University of Bristol: Bristol behind world’s first massive egocentric dataset
As a result of this initiative, they have built the world’s largest egocentric dataset using off-the-shelf, head-mounted cameras.
Progress in the fields of artificial intelligence (AI) and augmented reality (AR) requires learning from the same data humans process to perceive the world. Our eyes allow us to explore places, understand people, manipulate objects and enjoy activities – from the mundane act of opening a door to the exciting interaction of a game of football with friends.
Egocentric 4D Live Perception (Ego4D) is a massive-scale dataset that compiles 3,025 hours of footage from the wearable cameras of 855 participants in nine countries: UK, India, Japan, Singapore, KSA, Colombia, Rwanda, Italy and the US. The data captures a wide range of activities from the ‘egocentric’ perspective – that is from the viewpoint of the person carrying out the activity. The University of Bristol is the only UK representative in this diverse and international effort, collecting 270 hours from 82 participants who captured footage of their chosen activities of daily living – such as practicing a musical instrument, gardening, grooming their pet or assembling furniture.
“In the not-too-distant future you could be wearing smart AR glasses that guide you through a recipe or how to fix your bike – they could even remind you where you left your keys,” said Principal Investigator at the University of Bristol and Professor of Computer Vision, Dima Damen.
“However, for AI to move forward, it needs to understand the world, and the experiences within it. AI attempts to learn about all aspects of human intelligence through digesting data we perceive. To allow such automated learning, we have to capture and record our daily experiences ‘through our eyes’. This is what Ego4D provides.”
In addition to the captured footage, a suite of benchmarks is available for researchers.

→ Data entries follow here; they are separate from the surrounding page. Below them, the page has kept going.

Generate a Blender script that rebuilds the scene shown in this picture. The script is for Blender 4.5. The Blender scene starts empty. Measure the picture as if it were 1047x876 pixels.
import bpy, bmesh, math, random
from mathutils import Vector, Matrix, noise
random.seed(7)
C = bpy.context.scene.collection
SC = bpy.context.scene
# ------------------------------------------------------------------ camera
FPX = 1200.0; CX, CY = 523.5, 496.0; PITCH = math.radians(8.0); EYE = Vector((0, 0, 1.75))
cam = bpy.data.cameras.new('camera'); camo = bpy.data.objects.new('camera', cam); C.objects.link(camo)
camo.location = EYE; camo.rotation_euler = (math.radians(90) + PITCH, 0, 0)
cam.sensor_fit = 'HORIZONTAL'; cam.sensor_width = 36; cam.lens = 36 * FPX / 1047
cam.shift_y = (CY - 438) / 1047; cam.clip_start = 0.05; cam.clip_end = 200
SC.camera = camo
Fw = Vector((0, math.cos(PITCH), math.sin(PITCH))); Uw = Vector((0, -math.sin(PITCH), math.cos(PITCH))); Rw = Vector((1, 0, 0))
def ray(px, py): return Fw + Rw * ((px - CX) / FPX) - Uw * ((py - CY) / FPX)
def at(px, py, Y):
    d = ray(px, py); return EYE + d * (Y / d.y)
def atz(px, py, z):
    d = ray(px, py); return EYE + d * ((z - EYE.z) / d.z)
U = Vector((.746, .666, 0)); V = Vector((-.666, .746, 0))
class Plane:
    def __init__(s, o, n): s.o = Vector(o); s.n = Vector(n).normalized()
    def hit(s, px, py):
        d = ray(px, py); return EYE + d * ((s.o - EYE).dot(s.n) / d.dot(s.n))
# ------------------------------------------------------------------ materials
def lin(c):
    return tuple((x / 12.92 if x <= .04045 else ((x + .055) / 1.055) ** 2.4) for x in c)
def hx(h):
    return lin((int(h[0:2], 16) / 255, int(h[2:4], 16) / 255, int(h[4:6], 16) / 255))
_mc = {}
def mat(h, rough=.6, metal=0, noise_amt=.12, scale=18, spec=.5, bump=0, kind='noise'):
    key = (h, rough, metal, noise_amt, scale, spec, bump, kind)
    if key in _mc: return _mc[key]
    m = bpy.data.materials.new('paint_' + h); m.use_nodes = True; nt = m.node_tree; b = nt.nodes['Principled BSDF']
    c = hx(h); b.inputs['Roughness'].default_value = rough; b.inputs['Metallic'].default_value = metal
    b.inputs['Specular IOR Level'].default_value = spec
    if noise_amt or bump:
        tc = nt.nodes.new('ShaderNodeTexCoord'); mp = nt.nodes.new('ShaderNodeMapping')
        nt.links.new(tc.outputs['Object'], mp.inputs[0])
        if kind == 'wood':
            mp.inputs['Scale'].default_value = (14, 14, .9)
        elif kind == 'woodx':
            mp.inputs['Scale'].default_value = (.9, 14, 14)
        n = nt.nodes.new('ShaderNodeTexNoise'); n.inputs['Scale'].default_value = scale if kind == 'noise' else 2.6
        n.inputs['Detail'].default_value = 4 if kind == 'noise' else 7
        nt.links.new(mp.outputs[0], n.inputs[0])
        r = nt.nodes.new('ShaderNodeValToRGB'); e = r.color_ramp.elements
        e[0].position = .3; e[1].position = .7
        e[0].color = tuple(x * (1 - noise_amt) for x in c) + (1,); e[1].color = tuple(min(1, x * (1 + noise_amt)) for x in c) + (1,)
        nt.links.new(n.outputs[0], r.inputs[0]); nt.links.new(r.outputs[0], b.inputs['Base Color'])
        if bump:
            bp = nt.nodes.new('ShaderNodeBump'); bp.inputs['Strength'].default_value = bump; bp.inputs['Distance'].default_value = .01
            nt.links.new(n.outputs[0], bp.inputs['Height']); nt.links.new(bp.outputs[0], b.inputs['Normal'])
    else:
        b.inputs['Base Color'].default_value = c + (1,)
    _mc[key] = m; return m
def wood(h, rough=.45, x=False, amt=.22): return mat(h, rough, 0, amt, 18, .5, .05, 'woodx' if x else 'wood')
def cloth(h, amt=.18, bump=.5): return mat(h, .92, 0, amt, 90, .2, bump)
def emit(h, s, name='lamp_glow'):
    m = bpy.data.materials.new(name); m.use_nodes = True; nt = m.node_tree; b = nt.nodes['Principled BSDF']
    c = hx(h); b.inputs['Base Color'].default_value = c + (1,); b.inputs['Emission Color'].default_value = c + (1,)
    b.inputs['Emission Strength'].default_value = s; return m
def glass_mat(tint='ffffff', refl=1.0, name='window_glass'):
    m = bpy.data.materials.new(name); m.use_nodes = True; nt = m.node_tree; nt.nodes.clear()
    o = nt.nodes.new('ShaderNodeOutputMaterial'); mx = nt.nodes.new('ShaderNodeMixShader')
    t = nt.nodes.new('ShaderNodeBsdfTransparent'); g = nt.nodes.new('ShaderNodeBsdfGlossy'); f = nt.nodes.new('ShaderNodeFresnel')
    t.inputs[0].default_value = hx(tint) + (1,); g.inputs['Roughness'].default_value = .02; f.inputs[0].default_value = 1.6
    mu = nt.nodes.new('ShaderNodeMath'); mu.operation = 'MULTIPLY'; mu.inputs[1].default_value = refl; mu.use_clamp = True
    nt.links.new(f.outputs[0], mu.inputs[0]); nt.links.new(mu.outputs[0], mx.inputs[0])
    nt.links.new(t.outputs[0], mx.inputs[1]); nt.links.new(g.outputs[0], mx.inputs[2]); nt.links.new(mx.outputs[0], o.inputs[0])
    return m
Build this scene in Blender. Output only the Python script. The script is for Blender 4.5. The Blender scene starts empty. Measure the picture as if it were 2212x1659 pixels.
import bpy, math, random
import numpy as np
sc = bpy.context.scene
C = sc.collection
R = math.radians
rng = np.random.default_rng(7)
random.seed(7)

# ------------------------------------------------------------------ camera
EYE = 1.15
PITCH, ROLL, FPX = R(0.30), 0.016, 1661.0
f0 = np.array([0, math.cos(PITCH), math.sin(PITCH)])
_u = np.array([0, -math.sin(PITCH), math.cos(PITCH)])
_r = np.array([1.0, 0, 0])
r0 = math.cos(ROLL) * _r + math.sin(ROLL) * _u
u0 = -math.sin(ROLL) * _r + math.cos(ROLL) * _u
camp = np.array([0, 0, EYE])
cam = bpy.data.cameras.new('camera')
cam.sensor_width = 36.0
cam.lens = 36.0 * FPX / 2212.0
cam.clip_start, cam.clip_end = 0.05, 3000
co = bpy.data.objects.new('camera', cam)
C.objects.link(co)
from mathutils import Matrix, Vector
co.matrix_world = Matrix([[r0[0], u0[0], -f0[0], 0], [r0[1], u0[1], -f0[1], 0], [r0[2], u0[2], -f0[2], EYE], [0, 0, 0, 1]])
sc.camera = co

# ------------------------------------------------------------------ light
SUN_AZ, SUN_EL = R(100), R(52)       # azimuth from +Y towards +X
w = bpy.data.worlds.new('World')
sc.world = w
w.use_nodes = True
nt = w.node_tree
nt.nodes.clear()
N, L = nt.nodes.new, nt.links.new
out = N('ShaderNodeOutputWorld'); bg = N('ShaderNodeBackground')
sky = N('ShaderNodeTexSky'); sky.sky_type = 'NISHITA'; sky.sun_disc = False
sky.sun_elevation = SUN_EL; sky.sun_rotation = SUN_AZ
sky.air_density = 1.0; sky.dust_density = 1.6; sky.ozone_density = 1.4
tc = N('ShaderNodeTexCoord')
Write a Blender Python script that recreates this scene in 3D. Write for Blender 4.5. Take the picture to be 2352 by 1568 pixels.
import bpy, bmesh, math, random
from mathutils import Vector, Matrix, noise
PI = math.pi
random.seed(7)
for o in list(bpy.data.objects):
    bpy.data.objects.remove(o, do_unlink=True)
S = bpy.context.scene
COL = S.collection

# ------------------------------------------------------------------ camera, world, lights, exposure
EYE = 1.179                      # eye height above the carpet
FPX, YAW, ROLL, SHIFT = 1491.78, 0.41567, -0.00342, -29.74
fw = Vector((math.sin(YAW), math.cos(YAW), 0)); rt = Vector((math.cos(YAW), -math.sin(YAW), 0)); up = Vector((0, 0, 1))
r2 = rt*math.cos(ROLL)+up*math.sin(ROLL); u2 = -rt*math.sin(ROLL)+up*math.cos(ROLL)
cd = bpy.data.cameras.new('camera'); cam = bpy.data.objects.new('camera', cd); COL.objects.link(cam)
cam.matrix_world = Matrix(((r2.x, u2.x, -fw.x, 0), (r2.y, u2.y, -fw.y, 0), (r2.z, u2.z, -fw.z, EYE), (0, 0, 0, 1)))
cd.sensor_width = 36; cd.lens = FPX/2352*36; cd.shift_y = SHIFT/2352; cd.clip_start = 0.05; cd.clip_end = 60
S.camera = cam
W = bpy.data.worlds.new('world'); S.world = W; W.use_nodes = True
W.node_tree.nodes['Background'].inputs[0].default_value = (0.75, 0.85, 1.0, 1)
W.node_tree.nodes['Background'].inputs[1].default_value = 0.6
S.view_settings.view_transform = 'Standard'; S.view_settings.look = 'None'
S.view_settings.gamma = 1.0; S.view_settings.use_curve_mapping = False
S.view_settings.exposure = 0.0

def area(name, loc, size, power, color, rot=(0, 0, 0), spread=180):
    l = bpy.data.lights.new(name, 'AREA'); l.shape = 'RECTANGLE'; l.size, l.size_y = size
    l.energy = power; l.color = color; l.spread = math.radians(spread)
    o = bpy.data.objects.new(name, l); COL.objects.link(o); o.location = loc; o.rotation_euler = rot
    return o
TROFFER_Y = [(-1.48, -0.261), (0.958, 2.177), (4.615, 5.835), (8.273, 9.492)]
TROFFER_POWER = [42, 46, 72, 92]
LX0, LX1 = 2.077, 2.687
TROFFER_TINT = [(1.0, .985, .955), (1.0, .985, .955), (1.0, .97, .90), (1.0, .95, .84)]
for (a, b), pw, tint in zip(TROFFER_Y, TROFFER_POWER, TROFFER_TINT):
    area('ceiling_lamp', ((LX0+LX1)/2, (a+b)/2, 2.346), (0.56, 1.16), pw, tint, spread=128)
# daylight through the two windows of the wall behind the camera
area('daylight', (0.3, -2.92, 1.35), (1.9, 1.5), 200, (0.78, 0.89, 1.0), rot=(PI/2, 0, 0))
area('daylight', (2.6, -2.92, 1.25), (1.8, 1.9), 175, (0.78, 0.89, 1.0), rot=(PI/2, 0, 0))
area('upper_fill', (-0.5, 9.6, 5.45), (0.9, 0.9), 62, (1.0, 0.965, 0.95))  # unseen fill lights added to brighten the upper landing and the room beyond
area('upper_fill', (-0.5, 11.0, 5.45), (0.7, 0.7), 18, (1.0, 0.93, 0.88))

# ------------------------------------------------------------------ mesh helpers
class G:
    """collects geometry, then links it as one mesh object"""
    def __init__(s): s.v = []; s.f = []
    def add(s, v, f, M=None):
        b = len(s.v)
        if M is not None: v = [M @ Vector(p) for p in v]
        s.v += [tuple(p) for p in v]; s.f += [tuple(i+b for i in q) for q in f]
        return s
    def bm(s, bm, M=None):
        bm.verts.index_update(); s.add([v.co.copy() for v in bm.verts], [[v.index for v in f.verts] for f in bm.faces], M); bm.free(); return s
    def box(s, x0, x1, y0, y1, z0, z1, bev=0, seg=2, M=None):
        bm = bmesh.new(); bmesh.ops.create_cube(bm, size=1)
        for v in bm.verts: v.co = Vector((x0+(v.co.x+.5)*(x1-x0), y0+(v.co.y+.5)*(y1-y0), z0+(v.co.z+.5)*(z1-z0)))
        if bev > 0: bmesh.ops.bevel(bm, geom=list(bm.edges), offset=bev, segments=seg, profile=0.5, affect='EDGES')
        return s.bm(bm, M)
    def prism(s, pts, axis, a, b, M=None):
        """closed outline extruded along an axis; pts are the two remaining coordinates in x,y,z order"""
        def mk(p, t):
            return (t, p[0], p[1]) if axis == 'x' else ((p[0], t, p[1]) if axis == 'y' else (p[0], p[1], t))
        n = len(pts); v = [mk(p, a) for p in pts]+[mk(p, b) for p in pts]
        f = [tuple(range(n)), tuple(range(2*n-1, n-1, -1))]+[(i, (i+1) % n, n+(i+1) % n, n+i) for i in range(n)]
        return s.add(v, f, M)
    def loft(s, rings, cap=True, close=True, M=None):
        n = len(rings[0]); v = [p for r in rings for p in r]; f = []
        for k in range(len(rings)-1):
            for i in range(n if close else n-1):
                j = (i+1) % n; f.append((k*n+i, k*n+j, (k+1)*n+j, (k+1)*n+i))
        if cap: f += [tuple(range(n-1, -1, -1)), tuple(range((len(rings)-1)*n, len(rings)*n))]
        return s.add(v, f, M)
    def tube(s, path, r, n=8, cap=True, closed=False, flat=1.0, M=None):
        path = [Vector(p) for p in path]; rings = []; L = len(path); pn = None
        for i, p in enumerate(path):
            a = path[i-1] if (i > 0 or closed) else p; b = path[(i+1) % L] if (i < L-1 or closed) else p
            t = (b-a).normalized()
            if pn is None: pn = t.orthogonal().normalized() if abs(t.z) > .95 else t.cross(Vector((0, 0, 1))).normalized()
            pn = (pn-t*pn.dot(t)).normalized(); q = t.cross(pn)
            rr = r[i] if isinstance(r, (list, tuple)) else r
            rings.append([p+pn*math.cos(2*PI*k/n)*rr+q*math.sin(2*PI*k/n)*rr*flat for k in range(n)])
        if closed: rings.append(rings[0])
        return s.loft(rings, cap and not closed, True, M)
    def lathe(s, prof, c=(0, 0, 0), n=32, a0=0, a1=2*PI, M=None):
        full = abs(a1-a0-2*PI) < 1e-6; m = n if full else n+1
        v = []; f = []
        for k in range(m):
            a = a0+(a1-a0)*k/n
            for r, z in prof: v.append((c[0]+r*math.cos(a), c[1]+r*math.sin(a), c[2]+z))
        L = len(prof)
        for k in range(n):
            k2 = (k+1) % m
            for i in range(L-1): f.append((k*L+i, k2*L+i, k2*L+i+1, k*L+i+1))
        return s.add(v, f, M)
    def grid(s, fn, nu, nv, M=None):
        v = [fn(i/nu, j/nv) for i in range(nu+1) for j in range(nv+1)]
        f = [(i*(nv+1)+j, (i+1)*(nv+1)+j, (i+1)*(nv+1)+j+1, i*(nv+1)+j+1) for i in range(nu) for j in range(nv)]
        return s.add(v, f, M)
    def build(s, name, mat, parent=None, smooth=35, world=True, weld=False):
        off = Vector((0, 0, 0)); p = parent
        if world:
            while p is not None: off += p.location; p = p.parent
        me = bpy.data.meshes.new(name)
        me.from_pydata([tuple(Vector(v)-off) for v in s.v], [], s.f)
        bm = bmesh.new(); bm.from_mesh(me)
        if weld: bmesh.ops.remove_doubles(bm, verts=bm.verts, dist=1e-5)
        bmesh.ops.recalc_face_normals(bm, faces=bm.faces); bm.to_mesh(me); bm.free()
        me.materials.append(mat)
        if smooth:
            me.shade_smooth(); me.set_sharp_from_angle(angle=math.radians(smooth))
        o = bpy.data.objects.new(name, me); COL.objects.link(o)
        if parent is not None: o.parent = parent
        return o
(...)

A benchmark is a problem definition along with manually collected labels to compare models. EGO4D benchmarks are related to understanding places, spaces, ongoing actions, upcoming actions as well as social interactions.
“Our five new, challenging benchmarks provide a common objective for researchers to build fundamental research for real-world perception of visual and social contexts,” says Professor Kristen Grauman from Facebook AI – technical lead.
The ambitious project was inspired by the University of Bristol’s successful EPIC-KITCHENS dataset, which recorded the daily kitchen activities of participants in their homes and has been, until now, the largest dataset in egocentric computer vision. EPIC-KITCHENS has pioneered the approach of “pause and narrate” to give a near-accurate time of where each action takes place in the long and varied videos. Using this approach, the EGO4D consortium collected 2.5 million timestamped statements of ongoing actions in the video, which is crucial for benchmarking the collected data.
Ego4D is a huge and diverse dataset, with benchmarks, that will prove invaluable to researchers working in the fields of augmented reality, assistive technology and robotics. The datasets will be publicly available in November of this year for researchers who sign Ego4D’s data use agreement.